As anyone can see, I’ve been away for a while.  The main reason is course work; I’m taking two classes for my certification in mediation and organizational conflict.  Unlike last semester, I’ve fallen into the land of the pure social scientist.  My courses require formal submissions in APA style, and I’ve done six papers in that genre.  The experience has been so traumatic that I fear I’ve forgotten how to write like a normal human being, so aside from the time it’s taken to produce 34,000 words in this dialect, I’ve been reluctant to risk confusing real writing with what’s done in social science courses.
    But the last paper is in, and it’s time to start recovering.  I thought the best way to do that would be to contrast what’s been required for the past four months with the way people normally write.
    Now I know every field has its jargon.  But some fields are worse than others.  English and history, I would say, except when contaminated by dogmas like semiotics, can actually produce something approaching real communication.  There are peculiarities, of course.  Mike Rose, in his wonderful Lives on the Boundary, said that when you write an English paper about a play or a novel, you’re not supposed to do what any normal person does when they’re talking about plays or novels: tell what happens and tell if it was any good.  Instead you’re supposed to delve deeper into matters of style, theme, archetype, ambiguity, etc. that prove you can read more carefully than the average best-seller consumer.  But you’re still connecting your reader to the book, often with extensive quotations.  You may also take issue in English and history with other prior writers, whose case you describe in more or less detail before demolishing it.
    The key here is that you’re writing about things that have been written, whether imaginatively or historically.  Often you’re actually reading excellent writing, which may improve your own.
    But in the world of social psychology and the like, none of the above applies.  You don’t follow most of the rules of ordinary discourse, and you almost seem to avoid illuminating your reader.  Take the mention of Mike Rose, above.  This might be re-written as: “Rose (Year) has analyzed the narrative-evaluative paradigm and its inapplicability to the academic setting.”  You would then have to supply the full reference to Rose in a list of references, like “Rose, M. (Year). Lives on the Boundary. New York: Penguin.”  That, of course, is an oversimplification.  To do the job right, you might have to put “Rose, 1995/2005)” to distinguish when the book came out from the edition you consulted.  But you aren’t giving a page number or even a chapter number, so if anyone wanted to find out if Rose really said what you say he said, they would have to read the whole book.  Even more complex, if you bought the book while traveling, you might feel you should cite the country (out of 8) where Penguin has offices; or maybe you should say “London,” because that’s where their registered office is.  This often means interrupting the flow of your thoughts to track down all the data, or else facing hours and hours of citation management just when you’re done and would like a walk, a beer, or some other distraction, like reading a real book.
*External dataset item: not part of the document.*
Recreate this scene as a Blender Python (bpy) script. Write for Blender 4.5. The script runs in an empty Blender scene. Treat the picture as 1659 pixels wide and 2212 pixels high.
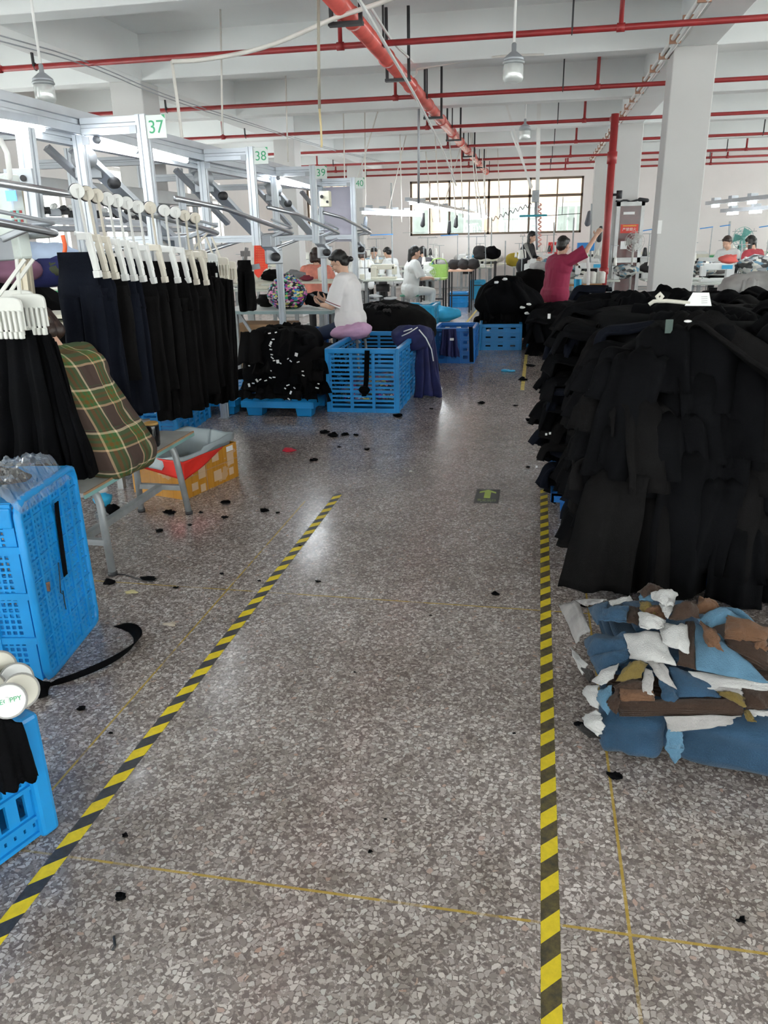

    The wisest among the professors I’ve had in this program explained to me that my problem is I’m not the intended reader of the article.  The authors are writing for the select group of people working in the same field or sub-field, who know Rose inside out, and they’re just trying to tell the readers that they’re filling in a hole left by Rose and whoever else they cite, so that the others can see whether it’s a hole they need to know about while they’re filling in whatever hole they’ve staked out.
    Question 1, then, is why are we reading people who are not writing for us, and whom we can’t understand until we’ve read everyone else?  Question 2 is, really?  One article I read had 77 references for seven pages.  What are the odds that reader X or Y has read all 77 things that writer A has read, and remembers them in such detail that a single word and a last name brings it all back?  (One of the interesting tricks played is that these writers also cite everything they’ve ever written that is remotely germane to the current piece.  Are they just showing off, or are they listing 8 other articles so that a research engine will tick off 8 more citations of their work for “mine is bigger than yours” judgments by the powers that be?   They also play the Alphonse-Gaston game: if Larry, Curley and Moe do three pieces of work together, they evidently negotiate whose name goes first, so each of them, or at least each with clout, can get “lead author” props.)
    Believe me, I do not exaggerate the time and energy spent citing.  I have counted paragraphs where 66 words are actual text and 61 are citations in parentheses.  My own long papers have consisted of 80% writing and 20% references, not counting the parentheses in the text that lead you to the 20% at the back of the paper.  This proportion is required by the demand, articulated by one of my teachers, that you need to cite everything that is not your own opinion or observation.  Mention D-Day and you’d better have evidence that it happened on June 6, 1944.  Quote the phrase “the rest is silence” and you’d better credit Shakespeare.  I’m not kidding.  For a sentence that said Lord of the Flies and The Fountainhead reflected views of their era about human nature, I was told to give full citations: last name of author, first initial, date of publication, and city, with details if the city isn’t a famous one.  Do I have a copy of either book nearby?  What edition should I cite?  Will any of my readers go to New York to buy Lord of the Flies and read it to see if I’m right?
    Now it’s easy to play this game.  Think of an idea you want to include, state it in a word or two (Oedipus complex, cognitive dissonance, conditioned response), go look on your shelf or in Google, and you’ve got another citation.  My 14-page paper had 102 citations; my 347-page doctoral thesis 112. 
    What I find worse than the tedium and the impenetrability, the cliqueishness and the petty point-scoring, is the impersonality. No one gets a first name, no one’s argument is given any scope. (A teacher even said it’s bad writing to quote other people: just paraphrase them.)  Everyone else’s work is simply one more pebble piled on the mound that will get you to the top of tenure hill.
    To paraphrase Edgar Lee Masters: Tick, tick, tick.  Such little citations. While Homer and Whitman roared in the pines.  (“Petit the Poet,” Spoon River Anthology, written for all time.  Read it.)